Nous en appelons à tous les partis communistes et au VI° congrès de l'Internationale, demandant avec instance l'examen de
toutes ces questions, ouvertement, et avec la participation de tous les membres du parti. Le Testament
de Lénine n'a jamais paru plus prophétique qu'en ce moment. Personne ne sait combien de temps le cours des événements historiques
va nous laisser pour corriger les erreurs qui ont été commises. Nous soumettant à la force, nous quittons nos postes dans
le parti et les soviets pour un exil absurde et futile. Ce faisant, nous ne doutons cependant pas une minute que chacun d'entre
nous et nous tous serons encore nécessaires au parti et qu'il aura besoin de nous, mais encore qu'à l'heure des grandes batailles
qui sont devant nous, nous retrouverons tous nos places dans les rangs combattants du parti.

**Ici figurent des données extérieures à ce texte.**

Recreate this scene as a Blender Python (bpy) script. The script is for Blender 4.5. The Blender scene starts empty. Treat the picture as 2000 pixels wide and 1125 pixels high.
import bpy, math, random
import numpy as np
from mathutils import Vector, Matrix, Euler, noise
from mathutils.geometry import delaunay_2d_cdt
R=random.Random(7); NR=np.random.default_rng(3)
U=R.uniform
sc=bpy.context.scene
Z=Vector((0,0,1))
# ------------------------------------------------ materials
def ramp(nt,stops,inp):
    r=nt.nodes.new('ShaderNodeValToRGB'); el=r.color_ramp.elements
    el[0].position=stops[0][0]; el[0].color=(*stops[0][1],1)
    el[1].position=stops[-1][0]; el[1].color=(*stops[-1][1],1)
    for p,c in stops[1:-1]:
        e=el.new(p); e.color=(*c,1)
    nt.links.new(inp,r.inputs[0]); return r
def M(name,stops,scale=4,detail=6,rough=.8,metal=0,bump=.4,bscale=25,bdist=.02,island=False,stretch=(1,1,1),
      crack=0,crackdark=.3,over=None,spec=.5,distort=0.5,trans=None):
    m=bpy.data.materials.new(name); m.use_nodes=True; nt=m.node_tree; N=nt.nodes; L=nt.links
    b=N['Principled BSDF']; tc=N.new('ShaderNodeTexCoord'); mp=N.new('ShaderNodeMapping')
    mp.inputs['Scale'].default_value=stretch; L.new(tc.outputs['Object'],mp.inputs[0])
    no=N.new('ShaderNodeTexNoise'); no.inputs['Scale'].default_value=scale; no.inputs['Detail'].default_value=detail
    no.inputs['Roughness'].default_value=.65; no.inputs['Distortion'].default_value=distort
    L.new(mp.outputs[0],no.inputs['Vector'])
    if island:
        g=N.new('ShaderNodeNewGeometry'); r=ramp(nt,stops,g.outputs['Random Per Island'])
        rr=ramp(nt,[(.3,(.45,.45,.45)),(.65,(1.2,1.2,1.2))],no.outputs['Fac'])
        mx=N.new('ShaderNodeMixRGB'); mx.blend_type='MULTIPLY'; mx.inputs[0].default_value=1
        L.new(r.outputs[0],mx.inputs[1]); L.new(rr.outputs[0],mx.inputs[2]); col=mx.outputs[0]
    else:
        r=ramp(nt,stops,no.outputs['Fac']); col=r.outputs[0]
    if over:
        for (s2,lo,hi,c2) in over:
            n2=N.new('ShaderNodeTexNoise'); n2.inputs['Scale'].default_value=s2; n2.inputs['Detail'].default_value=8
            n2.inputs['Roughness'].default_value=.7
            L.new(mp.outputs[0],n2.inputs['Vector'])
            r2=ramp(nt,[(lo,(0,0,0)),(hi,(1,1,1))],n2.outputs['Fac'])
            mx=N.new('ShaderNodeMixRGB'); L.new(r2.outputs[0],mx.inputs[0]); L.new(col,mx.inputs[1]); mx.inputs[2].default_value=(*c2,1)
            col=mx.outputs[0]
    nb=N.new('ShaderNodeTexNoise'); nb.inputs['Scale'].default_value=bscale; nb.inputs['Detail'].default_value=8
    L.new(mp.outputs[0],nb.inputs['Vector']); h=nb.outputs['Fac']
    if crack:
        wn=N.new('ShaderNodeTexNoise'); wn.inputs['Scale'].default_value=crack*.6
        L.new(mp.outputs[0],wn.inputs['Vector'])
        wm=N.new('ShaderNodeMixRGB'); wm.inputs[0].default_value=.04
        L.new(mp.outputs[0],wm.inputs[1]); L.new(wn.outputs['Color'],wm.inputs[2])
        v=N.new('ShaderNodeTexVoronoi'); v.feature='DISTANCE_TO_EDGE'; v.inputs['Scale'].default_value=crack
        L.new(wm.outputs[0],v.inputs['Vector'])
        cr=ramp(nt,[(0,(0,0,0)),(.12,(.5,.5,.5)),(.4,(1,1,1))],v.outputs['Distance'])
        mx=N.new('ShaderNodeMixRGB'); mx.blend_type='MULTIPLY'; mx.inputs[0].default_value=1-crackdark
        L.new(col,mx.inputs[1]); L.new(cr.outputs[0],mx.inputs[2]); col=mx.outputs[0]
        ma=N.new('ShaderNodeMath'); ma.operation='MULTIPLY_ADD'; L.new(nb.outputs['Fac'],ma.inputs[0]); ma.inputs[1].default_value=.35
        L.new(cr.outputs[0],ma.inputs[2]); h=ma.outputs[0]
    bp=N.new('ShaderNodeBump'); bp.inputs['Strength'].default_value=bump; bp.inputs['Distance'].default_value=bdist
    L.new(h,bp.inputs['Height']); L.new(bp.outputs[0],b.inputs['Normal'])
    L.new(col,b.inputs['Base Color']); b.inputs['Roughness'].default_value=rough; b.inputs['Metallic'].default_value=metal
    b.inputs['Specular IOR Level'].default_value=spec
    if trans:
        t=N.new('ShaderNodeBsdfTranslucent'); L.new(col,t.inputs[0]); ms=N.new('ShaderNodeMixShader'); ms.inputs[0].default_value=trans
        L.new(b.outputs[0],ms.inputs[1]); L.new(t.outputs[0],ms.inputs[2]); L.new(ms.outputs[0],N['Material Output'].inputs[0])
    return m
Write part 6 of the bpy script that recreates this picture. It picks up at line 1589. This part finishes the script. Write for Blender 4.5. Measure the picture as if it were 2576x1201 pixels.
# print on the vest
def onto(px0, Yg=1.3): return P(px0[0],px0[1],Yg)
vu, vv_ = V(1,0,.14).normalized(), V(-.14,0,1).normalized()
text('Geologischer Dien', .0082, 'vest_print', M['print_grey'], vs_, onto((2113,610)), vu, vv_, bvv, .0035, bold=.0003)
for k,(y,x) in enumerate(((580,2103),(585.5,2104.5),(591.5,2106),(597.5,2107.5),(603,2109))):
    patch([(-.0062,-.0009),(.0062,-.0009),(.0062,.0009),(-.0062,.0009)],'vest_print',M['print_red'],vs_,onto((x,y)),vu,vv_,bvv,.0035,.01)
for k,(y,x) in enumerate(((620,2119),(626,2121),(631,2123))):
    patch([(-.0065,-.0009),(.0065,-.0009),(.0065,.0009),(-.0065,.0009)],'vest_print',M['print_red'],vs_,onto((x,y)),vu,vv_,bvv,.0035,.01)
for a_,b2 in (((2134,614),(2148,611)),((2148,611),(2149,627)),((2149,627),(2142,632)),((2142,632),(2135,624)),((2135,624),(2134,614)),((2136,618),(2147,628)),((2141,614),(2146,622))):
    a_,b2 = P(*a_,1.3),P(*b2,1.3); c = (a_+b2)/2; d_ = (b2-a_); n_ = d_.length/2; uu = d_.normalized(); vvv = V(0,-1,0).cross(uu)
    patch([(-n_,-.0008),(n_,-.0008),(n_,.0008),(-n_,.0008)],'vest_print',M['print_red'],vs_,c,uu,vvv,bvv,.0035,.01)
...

C'est sur la base de tout ce qui vient d'être dit que nous demandons instamment au VI° congrès de l'Internationale communiste
de nous réintégrer dans le parti.
Signatures :
M
.
Alsky ‑ A. Beloborodov ‑ A. Ichtchenko - L. Trotsky ‑ K. Radek ‑ Kh. Rakovsky ‑ E. A. Préobrajensky ‑ I. N.
Smirnov
‑ L.
Sérébriakov
‑ I. Smilga - L
Sosnovsky
‑ N. I. Mouralov ‑ G. Valentinov - Nevelson-Man ‑ V. Eltsine ‑ V.
Vaganian
‑ V. Maliouta ‑ V.
Kasparova
‑S. Kavtaradzé ‑ Vilenskij (Sibiriakov).
Notes
[1]
Piotr N. Wrangel
(1878‑1928), général du tsar, avait été le dernier chef de l'armée blanche avec le soutien du gouvernement français en 1920.
L'épisode de « l'officier de Wrangel » s'était produit l'année précédente. Un individu prétendant se nommer Stroilov s'était
présenté aux dirigeants de l'Opposition qui cherchaient les moyens d'imprimer la plate‑forme de cette dernière. Le G.P.U.
« révéla » que Stroilov ‑ qui ne fut pas officiellement « retrouvé » ‑ était un
ancien officier de l'armée Wrangel. Mais l'Opposition démontre sans réplique que cet ancien officier de Wrangel était aussi
agent du G.P.U. en service.
Selon les services secrets polonais, Stroilov aurait été en réalité le célèbre Oupeninch, dit Opperput, l'homme qui noyauta
puis décapita les organisations d'émigrés blancs et construisit le Trust. (cf. P. Broué, « La Main-d’œuvre blanche de Staline
», Cahiers Léon Trotsky
n° 24).
[2]
Trotsky fait allusion ici à différentes défaites de l'I.C. ou du mouvement ouvrier, dans lesquelles la responsabilité des
dirigeants de Moscou était engagée différemment. En Allemagne, après s'être décidé très tard à admettre l'existence d’une
situation révolutionnaire, après avoir contribué à freiner les masses par une politique de « grand soir », l'I.C. avait sous‑estimé
l'ampleur du recul d'Octobre et de la renonciation à l'insurrection. En Bulgarie, elle avait fait préparer un putsch
qui fut réprimé dans le sang; la Lettonie fut aussi le théâtre d'une insurrection manquée en 1925; en 1926, la grève générale
britannique fut écrasée sans que le P.C. de l'U.R.S.S. ait jugé bon de rompre les relations au sein d'un comité syndical anglo‑russe
avec les dirigeants réformistes qui cautionnaient et avaient la responsabilité de cet écrasement; en Chine, Tchiang Kaï‑chek
avait massacré les communistes à partir du « coup de Shanghai » et les forces du gouvernement chrétien social de Vienne avaient
mitraillé en pleine capitale des manifestants ouvriers, faisant plus de trente morts.
[3]
Après avoir porté pendant des mois la responsabilité de la politique de soutien au Guomindang et d'alliance avec Tchiang Kaï‑chek,
et, après le début de la répression de celui-ci, après avoir continué cette politique avec ce qu'elle appelait « le Guomindang
de gauche », la direction Staline‑Boukharine
avait fait un brutal virage à gauche, sans doute dans la perspective du XV° congrès et pour étouffer les critiques de l'Opposition.
Une fois de plus, son « gauchisme » avait revêtu la forme du putschisme, les militants communistes, seuls, se soulevant le
11 décembre 1927 au nom d'un « soviet de Canton » désigné par l'appareil. L'insurrection, privée du soutien populaire par
sa conception même, ne dura que trois
jours mais fut suivie d'une répression féroce. Trotsky nuancera plus tard son appréciation, comme on le verra dans ce volume,
notamment dans sa correspondance avec Préobrajensky.